Garoppolo's sizzling start fuels seller's remorse

Share

The No. 1 privilege a press pass gives you is access to go to people and say, "Help me understand  . . . ?" The job is to then pass on to you what I learned. Hopefully, you say, "Ohhh, now I get it."

When it comes to the Patriots trading Jimmy Garoppolo to the Niners for a second-round pick, it's clear most people still don't get it. That's okay. I really don't get it either.

MORE ON JIMMY G.

Bill Belichick distills his decision-making process into a simple phrase: "Just doing what's best for the football team." And that usually means maximizing value. Flipping Garoppolo to the 49ers for a second-round pick without putting a For Sale sign on him isn't maximizing value. Here are the caveats offered.

Garoppolo -- with his expiring contract -- is a rental for the Niners and could sign anywhere else at the end of the year unless San Fran franchises him. He wasn't completely gifted to the Niners. There is risk and cost involved for them. But they have guaranteed access to his services and it feels now like a second-round pick for those services seems light.

Also, Garoppolo was Lombardi insurance. The 2017 Patriots are the Super Bowl favorites. Say they had traded Garoppolo in April and then Tom Brady had gotten hurt in August, leaving the team in the hands of Jacoby Brissett. A Lombardi -- the reason these teams play -- would have been kicked away all for a couple of extra draft picks. So they hung on to Garoppolo as long as they could.

And then they were stuck.

Franchising Garoppolo was considered but, in the end, there was no way the team could make sense of sinking about $45 million into salary for Brady and Garoppolo in 2018. The accounting wouldn't work.
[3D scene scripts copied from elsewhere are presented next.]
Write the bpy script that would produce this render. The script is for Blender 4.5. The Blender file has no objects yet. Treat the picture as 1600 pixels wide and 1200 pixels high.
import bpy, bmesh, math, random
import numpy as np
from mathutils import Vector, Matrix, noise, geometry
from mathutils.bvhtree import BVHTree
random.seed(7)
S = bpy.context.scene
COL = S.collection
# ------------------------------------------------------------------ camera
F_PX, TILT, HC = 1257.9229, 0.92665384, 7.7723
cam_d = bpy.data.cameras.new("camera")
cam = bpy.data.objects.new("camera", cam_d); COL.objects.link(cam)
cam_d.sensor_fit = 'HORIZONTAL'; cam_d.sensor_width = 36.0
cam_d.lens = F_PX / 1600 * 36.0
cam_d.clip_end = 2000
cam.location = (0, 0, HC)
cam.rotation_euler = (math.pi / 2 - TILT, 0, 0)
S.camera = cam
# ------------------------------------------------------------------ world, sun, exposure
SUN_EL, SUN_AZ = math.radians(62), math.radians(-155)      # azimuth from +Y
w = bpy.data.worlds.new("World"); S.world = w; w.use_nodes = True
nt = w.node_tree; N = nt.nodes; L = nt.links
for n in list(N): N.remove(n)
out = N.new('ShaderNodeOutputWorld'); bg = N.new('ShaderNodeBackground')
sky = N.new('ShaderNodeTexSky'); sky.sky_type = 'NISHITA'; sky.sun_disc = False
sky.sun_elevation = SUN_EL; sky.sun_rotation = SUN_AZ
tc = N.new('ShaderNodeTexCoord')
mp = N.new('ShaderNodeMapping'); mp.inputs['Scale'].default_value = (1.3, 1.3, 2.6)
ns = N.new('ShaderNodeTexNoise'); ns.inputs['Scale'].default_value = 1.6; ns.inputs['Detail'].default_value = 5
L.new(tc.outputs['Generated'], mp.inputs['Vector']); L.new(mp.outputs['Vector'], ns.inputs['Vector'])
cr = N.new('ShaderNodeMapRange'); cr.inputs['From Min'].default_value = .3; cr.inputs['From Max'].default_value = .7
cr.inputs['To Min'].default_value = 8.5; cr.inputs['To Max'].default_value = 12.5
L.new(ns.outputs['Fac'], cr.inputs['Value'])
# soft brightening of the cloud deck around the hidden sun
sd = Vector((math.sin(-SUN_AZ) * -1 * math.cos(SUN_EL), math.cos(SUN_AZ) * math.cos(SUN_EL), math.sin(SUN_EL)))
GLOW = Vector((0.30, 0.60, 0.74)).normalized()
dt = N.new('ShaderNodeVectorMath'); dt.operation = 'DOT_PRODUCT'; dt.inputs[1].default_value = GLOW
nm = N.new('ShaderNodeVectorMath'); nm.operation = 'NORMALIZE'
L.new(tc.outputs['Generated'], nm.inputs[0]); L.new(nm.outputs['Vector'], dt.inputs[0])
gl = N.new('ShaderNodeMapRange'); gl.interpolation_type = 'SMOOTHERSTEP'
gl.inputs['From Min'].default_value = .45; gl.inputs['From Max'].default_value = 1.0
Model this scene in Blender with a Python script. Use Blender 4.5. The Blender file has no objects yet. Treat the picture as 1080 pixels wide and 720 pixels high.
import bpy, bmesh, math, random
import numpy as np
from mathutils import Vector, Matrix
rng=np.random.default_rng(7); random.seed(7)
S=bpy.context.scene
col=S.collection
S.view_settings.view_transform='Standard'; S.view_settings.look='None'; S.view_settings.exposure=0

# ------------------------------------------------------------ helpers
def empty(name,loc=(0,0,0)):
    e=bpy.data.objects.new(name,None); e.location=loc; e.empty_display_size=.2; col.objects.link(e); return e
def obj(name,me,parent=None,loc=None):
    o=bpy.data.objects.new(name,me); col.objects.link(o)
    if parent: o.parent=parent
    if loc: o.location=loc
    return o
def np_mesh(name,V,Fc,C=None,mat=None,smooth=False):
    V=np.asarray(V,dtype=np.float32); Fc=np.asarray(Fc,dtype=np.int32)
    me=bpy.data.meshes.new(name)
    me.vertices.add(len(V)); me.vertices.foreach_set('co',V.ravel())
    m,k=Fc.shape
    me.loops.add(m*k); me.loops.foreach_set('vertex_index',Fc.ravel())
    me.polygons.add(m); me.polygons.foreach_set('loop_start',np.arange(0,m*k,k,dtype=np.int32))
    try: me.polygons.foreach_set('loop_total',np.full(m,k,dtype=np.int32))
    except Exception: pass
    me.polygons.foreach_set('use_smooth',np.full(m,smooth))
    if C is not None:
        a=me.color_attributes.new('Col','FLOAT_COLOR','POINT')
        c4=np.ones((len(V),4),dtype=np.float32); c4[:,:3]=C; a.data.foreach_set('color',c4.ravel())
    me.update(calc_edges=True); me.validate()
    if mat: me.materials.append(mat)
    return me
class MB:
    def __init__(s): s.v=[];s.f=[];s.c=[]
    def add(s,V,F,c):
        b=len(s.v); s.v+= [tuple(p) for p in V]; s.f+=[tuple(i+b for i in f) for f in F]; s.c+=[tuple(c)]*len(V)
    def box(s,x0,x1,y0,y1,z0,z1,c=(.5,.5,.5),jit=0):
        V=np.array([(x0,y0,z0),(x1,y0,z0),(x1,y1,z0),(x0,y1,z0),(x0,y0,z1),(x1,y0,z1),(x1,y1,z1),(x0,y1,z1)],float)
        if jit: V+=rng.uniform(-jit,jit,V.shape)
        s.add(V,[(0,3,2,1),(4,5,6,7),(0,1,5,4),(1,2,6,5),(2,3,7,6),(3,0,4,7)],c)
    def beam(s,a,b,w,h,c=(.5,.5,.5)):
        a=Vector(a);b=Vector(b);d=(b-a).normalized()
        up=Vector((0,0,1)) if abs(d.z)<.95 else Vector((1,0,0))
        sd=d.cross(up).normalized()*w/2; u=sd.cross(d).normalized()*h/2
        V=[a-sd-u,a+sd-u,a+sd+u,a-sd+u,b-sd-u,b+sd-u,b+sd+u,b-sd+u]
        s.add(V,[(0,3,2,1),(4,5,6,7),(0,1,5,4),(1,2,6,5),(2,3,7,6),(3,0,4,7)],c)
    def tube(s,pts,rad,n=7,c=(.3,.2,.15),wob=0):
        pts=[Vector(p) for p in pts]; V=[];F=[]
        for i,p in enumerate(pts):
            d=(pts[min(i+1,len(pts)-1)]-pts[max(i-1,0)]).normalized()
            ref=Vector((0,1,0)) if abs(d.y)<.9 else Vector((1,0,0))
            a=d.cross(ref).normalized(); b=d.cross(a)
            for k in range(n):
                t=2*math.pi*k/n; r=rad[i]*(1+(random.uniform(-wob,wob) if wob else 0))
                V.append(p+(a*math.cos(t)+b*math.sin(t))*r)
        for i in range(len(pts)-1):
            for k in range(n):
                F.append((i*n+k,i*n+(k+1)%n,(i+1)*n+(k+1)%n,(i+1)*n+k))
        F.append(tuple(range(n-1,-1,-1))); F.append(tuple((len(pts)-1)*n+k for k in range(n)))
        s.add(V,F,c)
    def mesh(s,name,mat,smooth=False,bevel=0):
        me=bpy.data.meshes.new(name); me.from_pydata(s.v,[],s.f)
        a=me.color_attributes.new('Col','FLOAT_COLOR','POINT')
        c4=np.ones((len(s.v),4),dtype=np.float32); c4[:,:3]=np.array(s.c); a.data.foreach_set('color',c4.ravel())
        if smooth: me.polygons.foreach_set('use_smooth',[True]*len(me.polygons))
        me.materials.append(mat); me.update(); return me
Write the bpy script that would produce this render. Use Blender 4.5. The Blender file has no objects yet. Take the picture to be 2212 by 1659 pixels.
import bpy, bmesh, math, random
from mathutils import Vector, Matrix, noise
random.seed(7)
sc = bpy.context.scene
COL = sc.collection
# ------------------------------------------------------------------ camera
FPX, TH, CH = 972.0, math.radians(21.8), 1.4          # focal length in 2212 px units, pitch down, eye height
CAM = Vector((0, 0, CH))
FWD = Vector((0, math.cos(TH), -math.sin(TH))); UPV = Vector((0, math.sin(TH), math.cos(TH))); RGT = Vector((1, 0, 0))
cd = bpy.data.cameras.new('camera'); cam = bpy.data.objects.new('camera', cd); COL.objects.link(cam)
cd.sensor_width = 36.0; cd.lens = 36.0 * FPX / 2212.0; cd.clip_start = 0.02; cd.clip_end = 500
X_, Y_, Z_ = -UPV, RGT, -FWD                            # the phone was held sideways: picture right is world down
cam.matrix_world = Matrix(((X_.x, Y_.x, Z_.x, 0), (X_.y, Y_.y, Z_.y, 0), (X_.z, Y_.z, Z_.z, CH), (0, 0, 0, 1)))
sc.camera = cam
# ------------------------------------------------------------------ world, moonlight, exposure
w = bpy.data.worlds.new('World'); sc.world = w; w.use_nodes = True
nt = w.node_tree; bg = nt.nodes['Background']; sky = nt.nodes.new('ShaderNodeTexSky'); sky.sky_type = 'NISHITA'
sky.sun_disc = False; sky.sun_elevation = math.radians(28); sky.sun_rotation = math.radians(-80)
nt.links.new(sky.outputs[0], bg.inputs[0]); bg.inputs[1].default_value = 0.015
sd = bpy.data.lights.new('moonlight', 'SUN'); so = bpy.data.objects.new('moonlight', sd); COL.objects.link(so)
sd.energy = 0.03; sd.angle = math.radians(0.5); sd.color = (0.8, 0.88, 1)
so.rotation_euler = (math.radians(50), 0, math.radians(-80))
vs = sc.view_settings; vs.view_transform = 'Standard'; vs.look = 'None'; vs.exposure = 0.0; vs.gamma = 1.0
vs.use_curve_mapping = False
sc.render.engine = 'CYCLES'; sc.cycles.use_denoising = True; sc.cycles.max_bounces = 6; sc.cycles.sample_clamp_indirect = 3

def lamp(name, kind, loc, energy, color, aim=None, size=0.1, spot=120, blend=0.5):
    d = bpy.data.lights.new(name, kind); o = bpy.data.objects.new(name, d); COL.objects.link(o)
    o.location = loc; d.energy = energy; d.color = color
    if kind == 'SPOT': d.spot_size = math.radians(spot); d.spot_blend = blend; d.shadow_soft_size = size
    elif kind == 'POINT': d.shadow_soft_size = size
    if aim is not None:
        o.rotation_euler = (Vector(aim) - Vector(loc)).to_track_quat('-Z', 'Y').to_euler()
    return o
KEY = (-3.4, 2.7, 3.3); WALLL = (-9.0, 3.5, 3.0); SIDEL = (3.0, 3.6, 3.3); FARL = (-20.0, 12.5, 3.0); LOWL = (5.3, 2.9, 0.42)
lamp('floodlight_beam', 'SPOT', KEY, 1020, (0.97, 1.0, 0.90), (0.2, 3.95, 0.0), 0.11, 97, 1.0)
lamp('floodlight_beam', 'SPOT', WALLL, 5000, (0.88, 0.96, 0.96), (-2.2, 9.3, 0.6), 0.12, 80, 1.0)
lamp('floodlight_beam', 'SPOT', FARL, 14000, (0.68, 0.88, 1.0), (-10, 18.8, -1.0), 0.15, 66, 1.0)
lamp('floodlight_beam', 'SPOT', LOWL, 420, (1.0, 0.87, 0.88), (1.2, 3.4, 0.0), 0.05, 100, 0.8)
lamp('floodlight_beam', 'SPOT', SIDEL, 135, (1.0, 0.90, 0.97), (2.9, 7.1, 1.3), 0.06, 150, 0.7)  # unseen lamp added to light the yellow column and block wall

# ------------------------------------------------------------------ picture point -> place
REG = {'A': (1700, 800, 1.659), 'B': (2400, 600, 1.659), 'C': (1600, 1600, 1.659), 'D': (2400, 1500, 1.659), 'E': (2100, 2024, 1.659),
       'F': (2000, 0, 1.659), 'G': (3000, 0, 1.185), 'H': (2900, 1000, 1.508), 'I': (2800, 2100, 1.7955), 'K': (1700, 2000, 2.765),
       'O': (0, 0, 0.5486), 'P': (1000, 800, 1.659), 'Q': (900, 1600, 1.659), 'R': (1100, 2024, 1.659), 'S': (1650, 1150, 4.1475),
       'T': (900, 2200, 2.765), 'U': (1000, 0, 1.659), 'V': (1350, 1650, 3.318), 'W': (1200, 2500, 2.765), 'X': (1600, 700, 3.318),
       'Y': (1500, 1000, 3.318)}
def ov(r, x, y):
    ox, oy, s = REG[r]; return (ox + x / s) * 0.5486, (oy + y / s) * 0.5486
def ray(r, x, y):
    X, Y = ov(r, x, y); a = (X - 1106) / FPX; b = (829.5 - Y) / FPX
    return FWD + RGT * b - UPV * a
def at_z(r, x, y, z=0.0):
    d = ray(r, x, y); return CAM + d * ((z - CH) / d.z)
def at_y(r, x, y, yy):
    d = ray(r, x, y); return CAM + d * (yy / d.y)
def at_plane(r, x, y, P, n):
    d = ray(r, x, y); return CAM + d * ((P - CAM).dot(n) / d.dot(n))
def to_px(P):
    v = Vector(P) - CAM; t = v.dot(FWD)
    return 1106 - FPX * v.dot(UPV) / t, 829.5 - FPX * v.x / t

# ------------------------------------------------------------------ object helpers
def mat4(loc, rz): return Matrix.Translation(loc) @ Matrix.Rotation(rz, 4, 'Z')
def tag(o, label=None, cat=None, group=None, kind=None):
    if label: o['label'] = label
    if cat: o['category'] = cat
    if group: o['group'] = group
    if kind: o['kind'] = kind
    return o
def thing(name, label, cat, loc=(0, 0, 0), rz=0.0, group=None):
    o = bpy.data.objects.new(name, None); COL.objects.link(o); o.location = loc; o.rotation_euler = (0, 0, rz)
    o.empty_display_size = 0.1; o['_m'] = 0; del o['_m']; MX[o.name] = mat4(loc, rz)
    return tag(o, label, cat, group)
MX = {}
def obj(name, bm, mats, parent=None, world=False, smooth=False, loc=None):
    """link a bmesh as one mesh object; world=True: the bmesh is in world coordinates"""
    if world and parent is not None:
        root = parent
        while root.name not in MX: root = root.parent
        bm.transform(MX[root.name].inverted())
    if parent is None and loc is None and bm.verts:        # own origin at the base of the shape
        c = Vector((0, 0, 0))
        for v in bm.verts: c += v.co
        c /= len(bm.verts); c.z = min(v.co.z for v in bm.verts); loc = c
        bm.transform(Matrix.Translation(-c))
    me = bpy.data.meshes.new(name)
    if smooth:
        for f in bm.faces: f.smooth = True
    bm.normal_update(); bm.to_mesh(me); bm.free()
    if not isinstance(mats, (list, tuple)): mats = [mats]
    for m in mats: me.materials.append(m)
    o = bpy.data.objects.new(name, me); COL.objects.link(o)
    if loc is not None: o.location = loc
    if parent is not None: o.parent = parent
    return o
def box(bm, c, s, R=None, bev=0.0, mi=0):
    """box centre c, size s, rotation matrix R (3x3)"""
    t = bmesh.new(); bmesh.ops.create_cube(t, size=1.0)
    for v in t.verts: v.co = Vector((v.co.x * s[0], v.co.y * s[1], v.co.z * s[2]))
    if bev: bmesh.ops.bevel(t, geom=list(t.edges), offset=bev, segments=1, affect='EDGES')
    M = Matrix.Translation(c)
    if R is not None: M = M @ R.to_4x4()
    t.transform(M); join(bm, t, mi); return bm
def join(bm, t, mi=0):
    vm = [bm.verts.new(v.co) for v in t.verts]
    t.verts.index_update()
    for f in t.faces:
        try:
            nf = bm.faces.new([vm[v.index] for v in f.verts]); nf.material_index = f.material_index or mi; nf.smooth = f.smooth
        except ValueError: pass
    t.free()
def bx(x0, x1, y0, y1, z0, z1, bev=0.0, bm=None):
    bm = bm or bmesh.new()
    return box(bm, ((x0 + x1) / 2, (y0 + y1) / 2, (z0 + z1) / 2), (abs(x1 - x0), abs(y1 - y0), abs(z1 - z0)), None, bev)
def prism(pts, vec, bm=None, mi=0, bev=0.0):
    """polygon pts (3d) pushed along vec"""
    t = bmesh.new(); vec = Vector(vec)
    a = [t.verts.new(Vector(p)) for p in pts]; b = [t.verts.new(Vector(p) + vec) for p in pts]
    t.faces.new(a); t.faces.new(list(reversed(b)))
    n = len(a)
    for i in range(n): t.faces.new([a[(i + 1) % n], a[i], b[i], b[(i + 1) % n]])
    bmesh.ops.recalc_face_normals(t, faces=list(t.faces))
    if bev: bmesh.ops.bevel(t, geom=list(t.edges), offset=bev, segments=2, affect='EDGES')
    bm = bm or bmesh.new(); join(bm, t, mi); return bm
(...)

An extension? The Patriots didn't even make an official offer. They knew Garoppolo wanted to play, not watch.

Meanwhile, as Garoppolo continues to play astoundingly well for a horrible team in San Fran, we are watching a theory -- the idea that Robert Kraft told Bill Belichick that he couldn't trade Tom Brady -- morph into fact, at leasts in the public domain. I've been told that didn't happen. There was no conversation. I've also been told that if there were a conversation, a Brady trade would have probably been vetoed.

Was it never broached because Belichick knew which way the conversation would have gone? Or was it never broached because -- despite what Garoppolo's doing now and figures to do for the next decade -- he's not better than Tom Brady?

This much is a fact: None of this went as projected. The Patriots couldn't presume Brady would use the drafting of Garoppolo as the ultimate fuel and raise his level to the heights he has and win two more Super Bowls. And they couldn't predict that a kid from Eastern Illinois would improve to the point where it would be reasonable to discuss keeping him instead of the greatest there's ever been.

Talk about the ultimate high-class problem. But the solution's been messy. And there's no discounting the swirl of conversation and second-guessing as Garoppolo continues to light it up. There was no easy answer. And that's why the questions remain.